What do you think makes Single Music different from its competitors?

Single is artist-first, not platform-first. Our competitors in the space are focused on growing their platforms, while we are focused on helping artists grow their careers. We are a white-labeled service that exists behind the scenes in artist and label storefronts. The world is moving away from quasi-owned “store pages” on a 3rd party platform or “rented” social media audiences. Instead, artists should focus on building audiences on platforms they control, and Single + Shopify provides exactly that.

What is Single Music’s mission in one sentence or less?

To help artists maximize their reach and revenue by bringing all the pieces of their online business home to where it belongs — their own storefront. 

What are your future plans and goals?

The release of this tool is an important stepping stone for us to explore whole new creative (and creator) cohorts. Music has been our bread and butter and will continue to be central to our business, but our toolset now has the capability to help creators of all kinds (and all industries) enjoy the same kinds of results as our long-time music clients.

Tell us about your personal journey as an entrepreneur

I’ve always been a very independent person and not a fan of doing things a certain way because “that’s how it’s always been done.” That’s ultimately the only way Single would have started in the first place since we have upended several existing (often predatory) business models. It’s part – “this seems really stupid that things are done this way” and part not having worked inside the label/manegment system – which can result in keeping the status quo. I’ve always been on the periphery of the industry even though I’ve worked on hundreds of major campaigns behind-the-scenes. It’s where I’d rather be anyway and it helps me stay focused on trying to solve problems rather than promoting myself. 

Do you remember the day you decided to start Single Music? What were you feeling and how do you remember it?
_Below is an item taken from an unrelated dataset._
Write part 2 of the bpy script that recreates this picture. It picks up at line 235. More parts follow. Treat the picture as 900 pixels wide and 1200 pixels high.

I remember it vividly. It was something I was kicking around in my head for some time while working for my last “real job” at a digital agency here in Nashville. One night I just decided to text one of my best friends who was also a very talented musician and software engineer with this idea of “bundle music w/ merch and chart reporting” to this thing called Shopify that seemed to be growing rapidly. While I knew the company I was working for had recently migrated to the platform, it wasn’t part of my day-to-day. I guess it was a hunch.